History shows why recruiting chiefs, not coaches, make final call at draft table
ON draft night, as clubs make decisions which may well shape their future, it’s the recruiting chiefs, not the coaches in the driver’s seat. And there’s good reason for that, says Michelangelo Rucci.
PORT Adelaide recruiting chief Geoff Parker will have two calls in the high-focus first round of the AFL national draft on Friday night.
He has not known this luxury — or pressure — since the 2012 player lottery, when Parker claimed Ollie Wines at No.7.
Since then the Power has moved on its first-round draft pick in trades for Jared Polec (Brisbane, 2013), Patrick Ryder (Essendon, 2014) and Charlie Dixon (Gold Coast, last year).
Even this year, Port Adelaide lived the Kevin Costner moment from Hollywood’s “Draft Day” to make its original first-round draft pick, No. 9, into two first-rounders, Nos. 14 and 17, in a creative deal with Sydney.
Inevitably, those who will have the benefit of hindsight will ultimately judge which club — the Swans or Power — made the most of this trade.
There is that line from Port Adelaide list manager Jason Cripps that the Power expects the player Parker would have claimed at No. 9 will still be available at No. 14.
Read that as the draft pool being loaded with highly rated midfielders.
Crows recruiting manager Hamish Ogilvie has first-round pick No. 13, the card that was not enough to satisfy Carlton in the failed trade for contracted Blues midfielder Bryce Gibbs.
It will take some time to judge if the Blues, who call at No. 5, have denied themselves a much-needed player at No. 13 who could change the club’s destiny … or if the Crows find that silver lining from the disappointment of the Gibbs mess.
There’s a big question that will work through the minds of general football fans as they watch their crowded clubs’ tables at the draft in Sydney — who makes the final call?

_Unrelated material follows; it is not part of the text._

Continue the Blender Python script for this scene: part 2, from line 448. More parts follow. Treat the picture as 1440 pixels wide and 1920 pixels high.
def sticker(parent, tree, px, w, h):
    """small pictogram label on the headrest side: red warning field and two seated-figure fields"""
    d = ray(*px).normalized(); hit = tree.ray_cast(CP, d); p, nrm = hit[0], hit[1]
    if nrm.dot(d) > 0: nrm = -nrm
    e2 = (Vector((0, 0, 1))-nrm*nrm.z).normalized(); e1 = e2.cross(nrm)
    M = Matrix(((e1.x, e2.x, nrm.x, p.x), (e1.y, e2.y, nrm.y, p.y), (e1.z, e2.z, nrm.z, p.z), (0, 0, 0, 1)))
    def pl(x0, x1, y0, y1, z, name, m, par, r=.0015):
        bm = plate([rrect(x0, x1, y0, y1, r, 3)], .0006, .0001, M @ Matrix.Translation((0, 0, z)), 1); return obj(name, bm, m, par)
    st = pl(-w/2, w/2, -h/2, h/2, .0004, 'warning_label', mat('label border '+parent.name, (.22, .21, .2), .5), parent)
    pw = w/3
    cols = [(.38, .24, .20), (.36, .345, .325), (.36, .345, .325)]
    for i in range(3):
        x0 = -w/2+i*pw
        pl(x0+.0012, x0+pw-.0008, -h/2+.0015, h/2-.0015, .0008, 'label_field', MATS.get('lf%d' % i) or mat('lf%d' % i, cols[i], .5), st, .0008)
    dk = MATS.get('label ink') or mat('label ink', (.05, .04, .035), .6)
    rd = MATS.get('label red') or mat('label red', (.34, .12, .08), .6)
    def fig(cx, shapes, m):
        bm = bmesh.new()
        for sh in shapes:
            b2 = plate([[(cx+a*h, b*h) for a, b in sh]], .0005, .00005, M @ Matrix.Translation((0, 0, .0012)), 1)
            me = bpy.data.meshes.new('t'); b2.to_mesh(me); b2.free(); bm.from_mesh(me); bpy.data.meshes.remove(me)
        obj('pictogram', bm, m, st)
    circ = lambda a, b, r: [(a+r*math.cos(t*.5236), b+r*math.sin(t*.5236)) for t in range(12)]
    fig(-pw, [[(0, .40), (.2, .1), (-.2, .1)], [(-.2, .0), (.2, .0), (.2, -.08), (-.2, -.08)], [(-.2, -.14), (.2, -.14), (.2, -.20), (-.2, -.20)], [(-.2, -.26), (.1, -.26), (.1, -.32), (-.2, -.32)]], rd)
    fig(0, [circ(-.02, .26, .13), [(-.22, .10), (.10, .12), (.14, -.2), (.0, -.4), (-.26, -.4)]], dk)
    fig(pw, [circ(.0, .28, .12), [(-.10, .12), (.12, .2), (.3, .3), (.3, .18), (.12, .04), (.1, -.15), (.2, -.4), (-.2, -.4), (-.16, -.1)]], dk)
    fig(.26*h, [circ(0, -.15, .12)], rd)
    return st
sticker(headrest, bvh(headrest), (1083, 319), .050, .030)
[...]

Parker and Ogilvie hold the keys. The influence of the coaches has fallen. And for good reason, as Port Adelaide coach Ken Hinkley noted in a radio interview recently.
AFL coaches are not as well-briefed or researched as their recruiting managers — who have an army of talent scouts and spend years (not just the current season) tracking potential draftees through many under-age competitions.
At Geelong, such faith in recruiting manager Stephen Wells is never a point of regret.
At Adelaide, the moment of listening to the coach rather than the recruiting manager leaves that sour memory of the Laurence Angwin selection at pick No. 7 at the insistence of coach Gary Ayres in the 2000 national draft.
The recruiting notes also point to the missed opportunities with local options -, Shaun Burgoyne (No. 12, the pick Adelaide traded to Port Adelaide for Matthew Bode) and Kane Cornes (No. 20).
Six years later, Port Adelaide dodged the same bullet when coach Mark Williams’s preference for local option James Sellar was overruled by the football department to back the recruiting staff’s wish for future captain Travis Boak at No.6.
So Parker and Ogilvie are in the driver’s seat for good reason on Friday night.